Critical Deliverables
1. Consolidation of WASH sector need assessments processes at site, parish and national level
2. Functioning WASH coordination mechanism at national and parish levels with clear roles, minutes, and follow-up actions.
3. WASH Response Plan and 3W/4W partner mapping (or similar tool) regularly updated and shared.
4. Monthly situation reports summarizing progress, coverage, gaps, and priorities.
5. Joint monitoring missions and response review conducted with partners.
6. Roadmap for transition from emergency response to early recovery and system strengthening.
Minimum requirements
Education
Advanced university degree in WASH, public health, environmental engineering, humanitarian response, or a related field.
Experience
• Minimum of 8 years of relevant experience in emergency WASH response, including 2 in cluster/sector coordination roles.
• Proven experience in cluster/sector coordination, preferably under the Cluster / IASC framework.
• Strong understanding of humanitarian coordination mechanisms, preparedness, and recovery planning.
• Experience in the Caribbean or small island developing states (SIDS) context is an asset.
Skills and Competencies
• Strong leadership, facilitation, and negotiation skills.
• Excellent communication and representation skills with government and partners.
• Proven ability to manage complex coordination processes and build consensus.
• Fluency in English required;
Competencies
Core Competencies
- Strong understanding of humanitarian principles, cluster coordination approaches, and humanitarian-development nexus in conflict contexts.
- Excellent coordination skills with ability to work effectively with government entities, United Nations agencies, non-governmental organizations, donors, and International Financial Institutions.
- Strategic thinking with ability to adapt rapidly to changing contexts while maintaining focus on results and accountability.
- Strong leadership and communication skills, able to facilitate consensus among diverse actors and present complex issues clearly to various audiences.
- Commitment to accountability to affected populations and child safeguarding principles.
Technical Competencies
- Solid experience in WASH emergency response programming in conflict-affected contexts, including assessment methodologies, response modalities, and accountability frameworks.
- Understanding of water supply and sanitation systems in urban and rural contexts, including technical aspects of water treatment, distribution networks, wastewater management, and district heating systems.
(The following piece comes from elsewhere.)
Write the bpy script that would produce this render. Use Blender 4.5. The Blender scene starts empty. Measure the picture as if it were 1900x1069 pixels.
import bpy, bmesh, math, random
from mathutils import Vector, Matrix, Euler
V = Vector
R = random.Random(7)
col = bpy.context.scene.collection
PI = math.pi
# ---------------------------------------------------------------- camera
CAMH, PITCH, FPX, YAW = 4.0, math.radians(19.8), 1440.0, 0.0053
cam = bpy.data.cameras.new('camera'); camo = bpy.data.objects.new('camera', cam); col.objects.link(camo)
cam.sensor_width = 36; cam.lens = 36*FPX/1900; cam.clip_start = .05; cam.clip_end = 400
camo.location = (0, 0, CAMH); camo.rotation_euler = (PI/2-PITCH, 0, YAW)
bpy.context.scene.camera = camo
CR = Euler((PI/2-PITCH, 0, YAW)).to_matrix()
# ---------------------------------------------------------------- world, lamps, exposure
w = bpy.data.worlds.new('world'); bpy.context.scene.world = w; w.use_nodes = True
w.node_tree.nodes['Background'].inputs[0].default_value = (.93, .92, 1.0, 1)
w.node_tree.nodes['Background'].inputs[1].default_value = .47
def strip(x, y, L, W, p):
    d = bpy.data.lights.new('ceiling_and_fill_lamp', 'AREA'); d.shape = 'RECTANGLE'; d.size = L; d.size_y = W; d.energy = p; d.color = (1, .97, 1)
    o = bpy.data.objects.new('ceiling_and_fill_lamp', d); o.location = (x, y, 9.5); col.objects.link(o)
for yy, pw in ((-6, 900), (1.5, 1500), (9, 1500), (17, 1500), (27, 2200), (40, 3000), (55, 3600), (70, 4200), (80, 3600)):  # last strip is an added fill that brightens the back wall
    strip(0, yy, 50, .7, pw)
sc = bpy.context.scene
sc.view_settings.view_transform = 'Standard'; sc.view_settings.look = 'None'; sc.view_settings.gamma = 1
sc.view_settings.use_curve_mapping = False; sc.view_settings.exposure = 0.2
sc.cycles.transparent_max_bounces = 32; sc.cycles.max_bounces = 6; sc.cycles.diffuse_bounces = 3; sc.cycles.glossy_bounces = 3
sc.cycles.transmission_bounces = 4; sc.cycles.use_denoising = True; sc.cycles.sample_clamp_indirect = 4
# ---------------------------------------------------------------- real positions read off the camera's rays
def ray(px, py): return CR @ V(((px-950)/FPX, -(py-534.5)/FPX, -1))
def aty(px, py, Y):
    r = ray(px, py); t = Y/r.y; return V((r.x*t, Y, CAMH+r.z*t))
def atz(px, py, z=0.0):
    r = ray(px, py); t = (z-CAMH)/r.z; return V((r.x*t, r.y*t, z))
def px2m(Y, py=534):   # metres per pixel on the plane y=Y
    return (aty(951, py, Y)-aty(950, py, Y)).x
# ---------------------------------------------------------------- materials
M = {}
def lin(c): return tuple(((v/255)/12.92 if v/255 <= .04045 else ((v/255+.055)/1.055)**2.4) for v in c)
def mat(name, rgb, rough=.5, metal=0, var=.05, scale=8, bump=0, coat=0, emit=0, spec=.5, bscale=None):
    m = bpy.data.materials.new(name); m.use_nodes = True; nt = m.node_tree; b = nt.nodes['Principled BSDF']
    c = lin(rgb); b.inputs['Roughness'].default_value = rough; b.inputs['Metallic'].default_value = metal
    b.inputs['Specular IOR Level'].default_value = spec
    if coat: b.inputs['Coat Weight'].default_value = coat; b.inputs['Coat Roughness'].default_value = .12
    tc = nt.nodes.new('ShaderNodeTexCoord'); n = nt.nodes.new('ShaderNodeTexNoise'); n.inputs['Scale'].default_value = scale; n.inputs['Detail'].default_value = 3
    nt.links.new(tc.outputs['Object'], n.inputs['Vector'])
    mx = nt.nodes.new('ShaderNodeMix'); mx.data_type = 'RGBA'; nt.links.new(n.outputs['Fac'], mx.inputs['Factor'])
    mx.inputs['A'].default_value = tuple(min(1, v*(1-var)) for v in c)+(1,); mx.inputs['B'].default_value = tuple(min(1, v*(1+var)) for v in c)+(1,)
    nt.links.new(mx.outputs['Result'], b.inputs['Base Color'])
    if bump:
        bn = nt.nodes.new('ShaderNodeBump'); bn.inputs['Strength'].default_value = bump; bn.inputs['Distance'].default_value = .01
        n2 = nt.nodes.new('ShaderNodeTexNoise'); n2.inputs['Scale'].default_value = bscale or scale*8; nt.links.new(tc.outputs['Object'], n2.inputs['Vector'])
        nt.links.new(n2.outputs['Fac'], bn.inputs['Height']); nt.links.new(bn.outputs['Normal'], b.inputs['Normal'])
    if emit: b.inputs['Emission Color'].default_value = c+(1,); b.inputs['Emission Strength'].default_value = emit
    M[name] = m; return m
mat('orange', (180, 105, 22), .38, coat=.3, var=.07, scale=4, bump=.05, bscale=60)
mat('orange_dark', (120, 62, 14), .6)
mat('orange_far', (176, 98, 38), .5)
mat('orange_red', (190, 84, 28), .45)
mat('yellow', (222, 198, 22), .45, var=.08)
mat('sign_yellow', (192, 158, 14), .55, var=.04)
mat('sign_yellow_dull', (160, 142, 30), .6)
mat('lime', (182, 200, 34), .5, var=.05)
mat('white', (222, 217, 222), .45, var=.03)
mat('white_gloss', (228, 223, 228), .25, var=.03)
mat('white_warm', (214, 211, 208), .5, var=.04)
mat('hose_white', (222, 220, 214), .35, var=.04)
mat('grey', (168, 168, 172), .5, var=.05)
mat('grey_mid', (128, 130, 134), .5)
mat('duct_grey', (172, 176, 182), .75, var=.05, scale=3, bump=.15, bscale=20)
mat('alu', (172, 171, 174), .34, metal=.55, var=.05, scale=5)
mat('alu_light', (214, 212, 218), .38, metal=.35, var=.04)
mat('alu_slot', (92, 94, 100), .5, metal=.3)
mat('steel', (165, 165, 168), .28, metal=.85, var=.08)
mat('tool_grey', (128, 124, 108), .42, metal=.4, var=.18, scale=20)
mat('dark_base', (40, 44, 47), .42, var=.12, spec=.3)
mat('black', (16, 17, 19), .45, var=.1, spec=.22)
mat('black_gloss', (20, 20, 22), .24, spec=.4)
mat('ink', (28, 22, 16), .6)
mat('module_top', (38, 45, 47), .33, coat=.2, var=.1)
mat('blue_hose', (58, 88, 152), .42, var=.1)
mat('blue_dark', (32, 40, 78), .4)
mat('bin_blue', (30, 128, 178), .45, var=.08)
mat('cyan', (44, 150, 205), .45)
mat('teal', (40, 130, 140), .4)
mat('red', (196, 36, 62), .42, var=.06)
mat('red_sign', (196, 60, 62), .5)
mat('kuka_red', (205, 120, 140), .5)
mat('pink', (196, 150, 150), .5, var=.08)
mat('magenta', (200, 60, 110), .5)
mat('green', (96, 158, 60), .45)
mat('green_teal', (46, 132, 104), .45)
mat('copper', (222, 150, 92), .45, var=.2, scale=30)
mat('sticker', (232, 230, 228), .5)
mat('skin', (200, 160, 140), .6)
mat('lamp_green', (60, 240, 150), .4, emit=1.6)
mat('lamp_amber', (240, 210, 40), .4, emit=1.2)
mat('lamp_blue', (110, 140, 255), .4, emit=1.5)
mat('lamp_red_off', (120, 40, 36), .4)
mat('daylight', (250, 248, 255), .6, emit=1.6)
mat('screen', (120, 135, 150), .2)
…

- Knowledge of contingency planning and preparedness approaches for infrastructure-dependent services in conflict contexts.
- Familiarity with institutional capacity building methodologies and coordination mechanisms in humanitarian contexts.
- Experience with monitoring and evaluation systems for humanitarian programming.
- Understanding of resource mobilization strategies and donor requirements.
CANADEM and its partners have a no-tolerance policy for inaction to prevent, respond to and follow up on alleged cases of Sexual Exploitation, Abuse, and Harassment (SEAH). For this reason, we adhere to all policies, procedures and training of the United Nations on The Prevention of Sexual Exploitation, Abuse, and Harassment (PSEAH). CANADEM mandates all deployees successfully complete the PSEA online course. This e-learning course is composed of a set of lessons designed to raise awareness about SEAH, become familiar with a range of measures to combat SEAH, understand the impact on victims and the consequences for UN Personnel who commit Sexual Exploitation, Abuse, and Harassment.